* WHAT TO PRODUCE *
Begin with the line holding "What Blender Python", end with the line holding "COL = sc.collection", and repeat every line in between exactly, without pictures.

** begin **

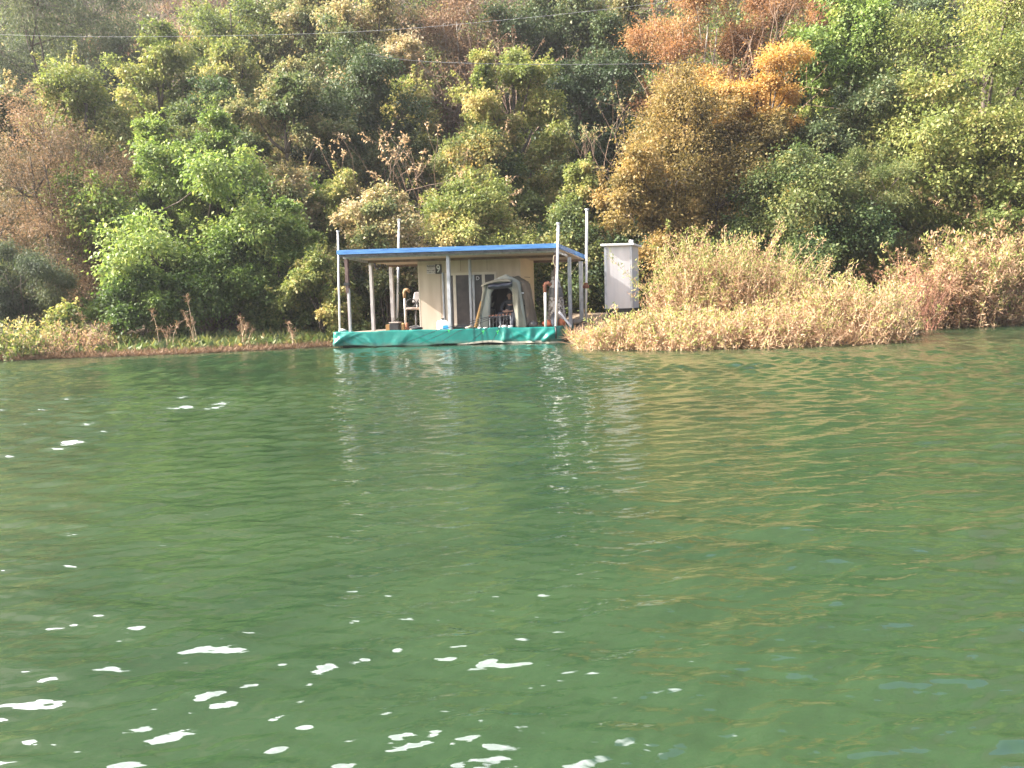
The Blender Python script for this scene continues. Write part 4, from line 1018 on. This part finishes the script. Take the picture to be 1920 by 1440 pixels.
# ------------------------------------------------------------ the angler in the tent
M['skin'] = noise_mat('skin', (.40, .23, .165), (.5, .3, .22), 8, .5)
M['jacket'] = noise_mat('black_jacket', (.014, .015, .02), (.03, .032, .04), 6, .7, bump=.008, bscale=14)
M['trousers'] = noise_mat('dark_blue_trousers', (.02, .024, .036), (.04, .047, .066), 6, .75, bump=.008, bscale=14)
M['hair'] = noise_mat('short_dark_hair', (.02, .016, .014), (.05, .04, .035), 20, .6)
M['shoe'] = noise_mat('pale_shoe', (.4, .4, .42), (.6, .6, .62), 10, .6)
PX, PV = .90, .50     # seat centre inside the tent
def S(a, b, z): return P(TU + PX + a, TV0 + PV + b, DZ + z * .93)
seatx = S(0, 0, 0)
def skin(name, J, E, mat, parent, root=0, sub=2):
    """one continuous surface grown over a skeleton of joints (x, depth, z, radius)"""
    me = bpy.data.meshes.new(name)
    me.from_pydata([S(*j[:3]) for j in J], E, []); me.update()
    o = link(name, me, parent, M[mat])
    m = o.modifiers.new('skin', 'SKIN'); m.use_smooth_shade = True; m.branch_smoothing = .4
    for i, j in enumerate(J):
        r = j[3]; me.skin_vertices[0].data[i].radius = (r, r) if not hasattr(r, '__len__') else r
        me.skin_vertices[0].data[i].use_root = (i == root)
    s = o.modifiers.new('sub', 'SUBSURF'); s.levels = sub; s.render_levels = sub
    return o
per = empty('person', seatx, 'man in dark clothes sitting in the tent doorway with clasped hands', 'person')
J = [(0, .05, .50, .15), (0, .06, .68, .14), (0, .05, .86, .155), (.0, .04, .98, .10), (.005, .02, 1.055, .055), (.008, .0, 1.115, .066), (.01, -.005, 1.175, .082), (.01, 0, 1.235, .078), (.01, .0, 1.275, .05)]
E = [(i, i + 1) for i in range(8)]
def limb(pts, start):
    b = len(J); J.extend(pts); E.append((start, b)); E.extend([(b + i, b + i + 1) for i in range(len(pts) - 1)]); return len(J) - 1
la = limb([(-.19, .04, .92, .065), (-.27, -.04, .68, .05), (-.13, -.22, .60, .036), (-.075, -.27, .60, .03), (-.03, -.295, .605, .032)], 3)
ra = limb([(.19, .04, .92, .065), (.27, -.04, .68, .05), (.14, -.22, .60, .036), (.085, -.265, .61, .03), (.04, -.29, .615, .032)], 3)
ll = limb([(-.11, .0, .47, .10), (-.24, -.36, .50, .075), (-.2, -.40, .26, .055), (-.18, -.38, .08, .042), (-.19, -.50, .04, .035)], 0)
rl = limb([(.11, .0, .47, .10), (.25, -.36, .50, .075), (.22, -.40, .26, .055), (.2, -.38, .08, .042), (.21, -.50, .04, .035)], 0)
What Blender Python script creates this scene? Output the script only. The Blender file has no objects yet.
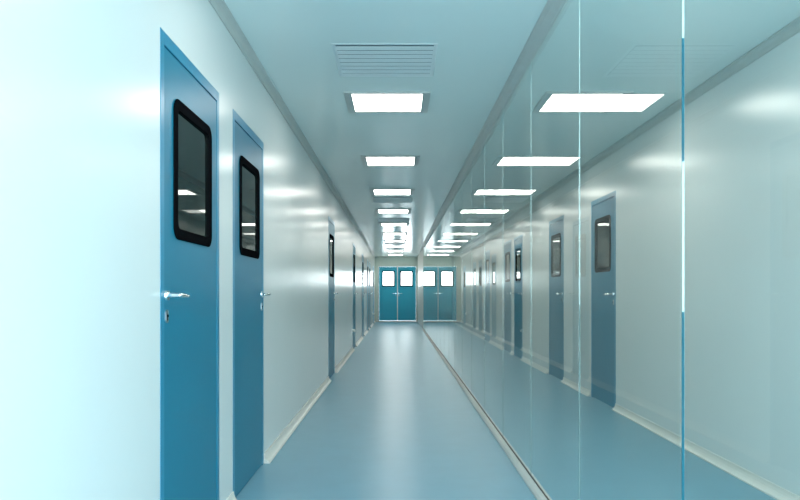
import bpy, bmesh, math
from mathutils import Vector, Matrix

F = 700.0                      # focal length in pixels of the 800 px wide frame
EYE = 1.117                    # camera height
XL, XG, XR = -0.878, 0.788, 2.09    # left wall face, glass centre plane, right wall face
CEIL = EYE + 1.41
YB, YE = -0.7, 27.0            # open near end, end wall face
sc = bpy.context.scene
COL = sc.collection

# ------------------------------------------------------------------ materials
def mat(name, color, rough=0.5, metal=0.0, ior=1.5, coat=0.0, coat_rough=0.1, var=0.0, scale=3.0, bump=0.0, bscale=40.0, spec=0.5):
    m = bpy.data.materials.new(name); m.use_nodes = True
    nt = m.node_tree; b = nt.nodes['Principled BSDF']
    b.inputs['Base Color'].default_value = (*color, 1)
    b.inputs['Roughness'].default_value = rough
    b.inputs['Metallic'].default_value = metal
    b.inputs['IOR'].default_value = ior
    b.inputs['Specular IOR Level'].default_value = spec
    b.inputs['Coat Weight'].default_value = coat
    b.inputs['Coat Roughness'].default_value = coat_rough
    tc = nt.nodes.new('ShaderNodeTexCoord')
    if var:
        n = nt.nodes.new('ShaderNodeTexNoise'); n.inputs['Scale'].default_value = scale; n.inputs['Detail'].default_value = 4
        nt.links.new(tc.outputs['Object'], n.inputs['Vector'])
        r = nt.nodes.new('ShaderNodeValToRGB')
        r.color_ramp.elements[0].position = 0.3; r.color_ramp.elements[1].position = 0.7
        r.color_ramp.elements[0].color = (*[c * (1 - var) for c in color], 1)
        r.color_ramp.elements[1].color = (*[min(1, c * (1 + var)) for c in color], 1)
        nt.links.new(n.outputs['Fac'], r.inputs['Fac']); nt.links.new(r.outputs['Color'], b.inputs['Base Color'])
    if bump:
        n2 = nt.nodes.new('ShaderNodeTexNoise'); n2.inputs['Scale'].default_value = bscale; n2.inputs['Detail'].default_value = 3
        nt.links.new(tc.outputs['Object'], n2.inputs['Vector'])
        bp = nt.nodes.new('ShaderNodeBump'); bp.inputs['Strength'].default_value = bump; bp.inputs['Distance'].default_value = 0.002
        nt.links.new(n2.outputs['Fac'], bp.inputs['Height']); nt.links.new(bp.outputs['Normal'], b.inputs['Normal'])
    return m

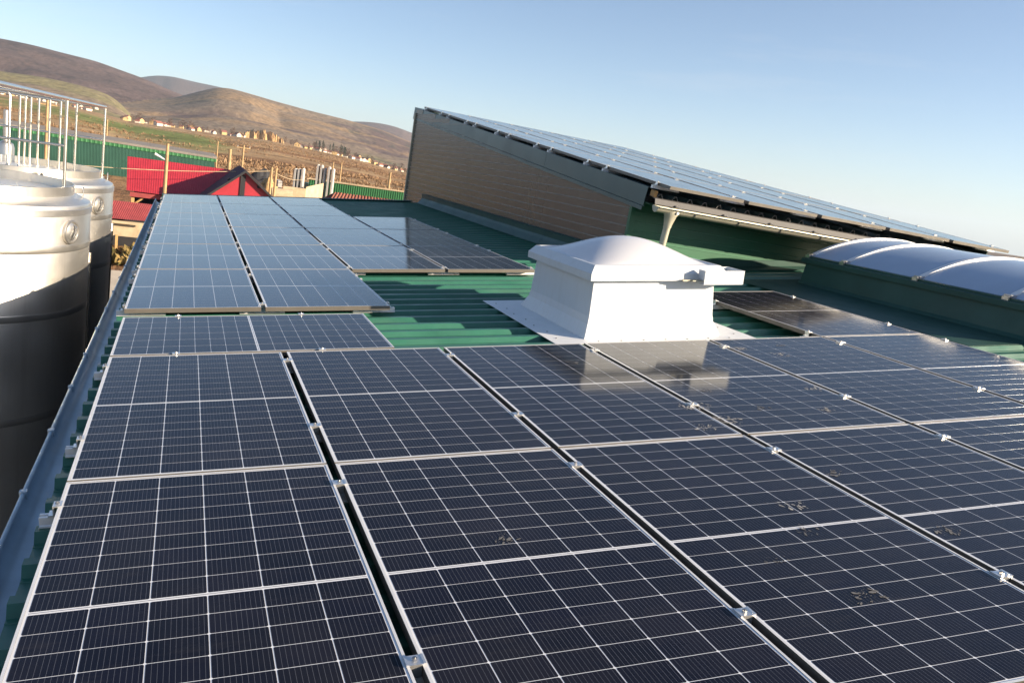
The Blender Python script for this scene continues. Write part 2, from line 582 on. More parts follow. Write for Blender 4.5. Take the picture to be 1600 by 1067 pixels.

** end **

* CORRECT RESULT *
What Blender Python script creates this scene? Output the script only. The Blender file has no objects yet.
import bpy, bmesh, math
from mathutils import Vector, Matrix

F = 700.0                      # focal length in pixels of the 800 px wide frame
EYE = 1.117                    # camera height
XL, XG, XR = -0.878, 0.788, 2.09    # left wall face, glass centre plane, right wall face
CEIL = EYE + 1.41
YB, YE = -0.7, 27.0            # open near end, end wall face
sc = bpy.context.scene
COL = sc.collection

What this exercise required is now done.